●『平林初之輔 佐左木俊郎 ミステリー・レガシー』 山前譲編 光文社文庫 読了。
メインの長編、平林初之輔「悪魔の戯れ」は、雑誌連載後約九十年にして初の書籍化という大変な珍品である。読めるということ自体に、本書の大きな意義がある。
で、肝心なのは実際読んでみて面白いかどうかだけれども。登場人物達の心情を丁寧に、と言いたいところだが、だらだらと書き連ねる作風はどうにもじれったいまどろっこしい。私の好みではなかった。物語の起伏はそれなりにあるので、冗長な心理描写が無ければもう少し楽しめたのではと思うのだが。

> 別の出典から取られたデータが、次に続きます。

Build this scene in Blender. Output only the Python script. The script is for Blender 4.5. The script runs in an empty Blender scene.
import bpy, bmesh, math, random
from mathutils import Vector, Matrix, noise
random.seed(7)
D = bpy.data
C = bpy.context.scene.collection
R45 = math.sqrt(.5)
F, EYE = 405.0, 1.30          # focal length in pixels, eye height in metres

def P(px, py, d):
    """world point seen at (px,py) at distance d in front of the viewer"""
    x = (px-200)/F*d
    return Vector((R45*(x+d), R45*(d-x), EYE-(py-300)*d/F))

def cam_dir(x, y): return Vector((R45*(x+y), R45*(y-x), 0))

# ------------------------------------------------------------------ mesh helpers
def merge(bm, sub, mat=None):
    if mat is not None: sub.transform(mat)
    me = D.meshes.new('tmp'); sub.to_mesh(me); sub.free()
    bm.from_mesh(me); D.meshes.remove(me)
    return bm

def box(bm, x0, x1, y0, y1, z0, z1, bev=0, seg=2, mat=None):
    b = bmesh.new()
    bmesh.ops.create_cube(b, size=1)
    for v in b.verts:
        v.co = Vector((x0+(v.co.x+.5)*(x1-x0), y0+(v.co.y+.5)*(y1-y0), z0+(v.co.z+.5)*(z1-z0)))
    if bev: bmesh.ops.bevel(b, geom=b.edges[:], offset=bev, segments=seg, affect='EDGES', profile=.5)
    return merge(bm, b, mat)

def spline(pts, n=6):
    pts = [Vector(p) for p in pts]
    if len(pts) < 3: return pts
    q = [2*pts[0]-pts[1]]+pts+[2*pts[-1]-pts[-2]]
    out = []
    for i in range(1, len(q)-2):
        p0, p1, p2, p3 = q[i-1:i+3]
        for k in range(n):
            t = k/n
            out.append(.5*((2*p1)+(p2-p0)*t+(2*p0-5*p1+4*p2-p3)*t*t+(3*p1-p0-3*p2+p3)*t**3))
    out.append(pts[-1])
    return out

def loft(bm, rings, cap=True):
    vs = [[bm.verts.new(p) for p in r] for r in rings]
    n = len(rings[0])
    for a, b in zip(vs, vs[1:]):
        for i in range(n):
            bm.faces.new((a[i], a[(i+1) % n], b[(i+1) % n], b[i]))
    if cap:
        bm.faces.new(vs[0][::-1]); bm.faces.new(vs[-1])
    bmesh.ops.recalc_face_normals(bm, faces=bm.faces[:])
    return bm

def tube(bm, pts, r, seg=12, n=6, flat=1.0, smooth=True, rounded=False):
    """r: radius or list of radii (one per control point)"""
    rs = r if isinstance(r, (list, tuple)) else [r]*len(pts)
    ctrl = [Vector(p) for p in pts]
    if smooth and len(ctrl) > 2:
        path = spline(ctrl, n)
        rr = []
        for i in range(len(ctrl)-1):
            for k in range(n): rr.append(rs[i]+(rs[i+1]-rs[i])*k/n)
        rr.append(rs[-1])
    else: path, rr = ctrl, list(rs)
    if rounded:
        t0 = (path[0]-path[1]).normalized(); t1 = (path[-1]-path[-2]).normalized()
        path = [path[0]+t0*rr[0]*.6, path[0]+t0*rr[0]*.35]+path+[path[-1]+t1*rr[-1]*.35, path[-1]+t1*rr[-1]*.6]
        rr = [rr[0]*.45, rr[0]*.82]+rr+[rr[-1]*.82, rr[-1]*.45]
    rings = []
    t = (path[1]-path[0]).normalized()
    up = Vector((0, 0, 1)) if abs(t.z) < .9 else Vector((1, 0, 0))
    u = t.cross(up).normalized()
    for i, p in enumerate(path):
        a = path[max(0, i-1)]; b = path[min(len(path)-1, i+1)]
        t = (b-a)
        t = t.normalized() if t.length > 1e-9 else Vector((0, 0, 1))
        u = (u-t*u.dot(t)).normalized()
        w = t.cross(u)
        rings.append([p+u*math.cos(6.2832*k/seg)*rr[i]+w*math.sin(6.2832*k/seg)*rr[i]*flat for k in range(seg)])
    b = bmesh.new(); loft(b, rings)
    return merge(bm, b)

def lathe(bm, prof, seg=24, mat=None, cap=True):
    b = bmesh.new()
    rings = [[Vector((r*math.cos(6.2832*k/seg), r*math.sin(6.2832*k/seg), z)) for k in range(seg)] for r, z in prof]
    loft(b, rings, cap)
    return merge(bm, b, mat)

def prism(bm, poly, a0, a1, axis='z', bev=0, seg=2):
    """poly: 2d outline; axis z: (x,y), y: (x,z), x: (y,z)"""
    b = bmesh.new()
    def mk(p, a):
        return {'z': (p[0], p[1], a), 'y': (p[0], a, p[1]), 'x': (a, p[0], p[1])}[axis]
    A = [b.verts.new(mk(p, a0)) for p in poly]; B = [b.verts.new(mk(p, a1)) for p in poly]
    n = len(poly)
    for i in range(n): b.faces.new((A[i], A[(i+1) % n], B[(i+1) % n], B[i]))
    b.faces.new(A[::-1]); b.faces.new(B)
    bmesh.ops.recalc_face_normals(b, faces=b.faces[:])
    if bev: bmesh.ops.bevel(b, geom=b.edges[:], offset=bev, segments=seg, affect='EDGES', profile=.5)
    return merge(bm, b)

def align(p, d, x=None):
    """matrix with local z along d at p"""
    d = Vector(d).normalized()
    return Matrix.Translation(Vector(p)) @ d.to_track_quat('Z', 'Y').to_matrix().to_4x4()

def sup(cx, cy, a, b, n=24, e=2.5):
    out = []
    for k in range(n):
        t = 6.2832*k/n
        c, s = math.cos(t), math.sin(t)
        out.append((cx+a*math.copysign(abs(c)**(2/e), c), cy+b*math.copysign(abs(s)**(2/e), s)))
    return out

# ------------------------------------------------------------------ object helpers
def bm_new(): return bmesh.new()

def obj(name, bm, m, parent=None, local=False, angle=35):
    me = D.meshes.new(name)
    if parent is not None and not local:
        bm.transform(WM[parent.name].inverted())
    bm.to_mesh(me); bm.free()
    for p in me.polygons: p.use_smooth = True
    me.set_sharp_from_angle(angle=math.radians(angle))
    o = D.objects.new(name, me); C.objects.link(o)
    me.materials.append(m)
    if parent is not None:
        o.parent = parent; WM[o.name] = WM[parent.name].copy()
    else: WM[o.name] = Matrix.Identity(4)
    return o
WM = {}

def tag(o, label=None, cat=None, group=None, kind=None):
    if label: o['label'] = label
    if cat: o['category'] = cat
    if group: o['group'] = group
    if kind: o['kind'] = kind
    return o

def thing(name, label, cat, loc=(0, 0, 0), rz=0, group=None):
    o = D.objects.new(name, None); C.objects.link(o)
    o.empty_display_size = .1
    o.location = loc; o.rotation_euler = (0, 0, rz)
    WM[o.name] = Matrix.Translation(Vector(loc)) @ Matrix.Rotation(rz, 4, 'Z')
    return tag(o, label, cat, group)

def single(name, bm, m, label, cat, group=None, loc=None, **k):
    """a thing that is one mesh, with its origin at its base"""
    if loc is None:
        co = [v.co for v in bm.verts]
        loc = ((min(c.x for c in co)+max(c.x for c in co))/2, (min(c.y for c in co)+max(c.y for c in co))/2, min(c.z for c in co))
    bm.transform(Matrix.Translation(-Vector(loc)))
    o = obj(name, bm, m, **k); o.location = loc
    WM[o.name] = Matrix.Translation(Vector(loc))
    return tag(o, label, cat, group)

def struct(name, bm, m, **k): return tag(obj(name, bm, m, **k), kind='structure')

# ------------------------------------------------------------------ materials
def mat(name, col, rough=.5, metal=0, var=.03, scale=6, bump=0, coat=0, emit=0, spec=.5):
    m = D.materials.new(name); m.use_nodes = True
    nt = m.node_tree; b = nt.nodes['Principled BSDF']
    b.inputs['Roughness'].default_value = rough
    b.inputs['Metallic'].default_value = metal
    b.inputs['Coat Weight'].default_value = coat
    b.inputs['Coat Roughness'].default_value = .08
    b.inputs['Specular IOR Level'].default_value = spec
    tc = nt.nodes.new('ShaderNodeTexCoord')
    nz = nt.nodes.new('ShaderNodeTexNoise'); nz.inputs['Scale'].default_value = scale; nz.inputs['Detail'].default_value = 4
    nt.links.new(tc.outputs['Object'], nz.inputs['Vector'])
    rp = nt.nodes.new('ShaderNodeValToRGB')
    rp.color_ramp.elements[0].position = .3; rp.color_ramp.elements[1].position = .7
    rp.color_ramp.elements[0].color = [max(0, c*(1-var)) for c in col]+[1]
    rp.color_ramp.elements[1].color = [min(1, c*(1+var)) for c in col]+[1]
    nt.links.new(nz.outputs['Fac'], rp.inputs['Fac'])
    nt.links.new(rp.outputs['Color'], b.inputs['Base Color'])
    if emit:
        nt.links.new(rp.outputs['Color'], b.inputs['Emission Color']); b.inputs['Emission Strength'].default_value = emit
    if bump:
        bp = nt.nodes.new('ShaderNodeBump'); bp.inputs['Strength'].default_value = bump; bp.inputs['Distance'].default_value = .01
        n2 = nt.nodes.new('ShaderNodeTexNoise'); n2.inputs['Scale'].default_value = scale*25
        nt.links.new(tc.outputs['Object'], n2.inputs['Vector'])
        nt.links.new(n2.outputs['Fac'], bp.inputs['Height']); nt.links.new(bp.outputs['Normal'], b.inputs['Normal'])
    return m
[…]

佐左木俊郎で面白かったのは、いわゆる日常の謎の範疇に入りそうな「猟犬物語」であった。ただし、その日常は開墾者の過酷な日常である。狐罠にかかって爆殺(!)されたはずの愛犬が、実は生きていたという謎。もう一編挙げるなら「秘密の錯覚幻想」を選ぶ。ありがちな真相ではあるが、すっきりまとまっている。
ところでこれで、ミステリー文学資料館編のアンソロジーから派生した、後継の短編集もすべて読み終えた。本書の巻末に気になる記述がある。「ミステリー・レガシーのシリーズは、」云々とあるのだ。今後も山前譲編として続刊が出るということだろうか。期待したい。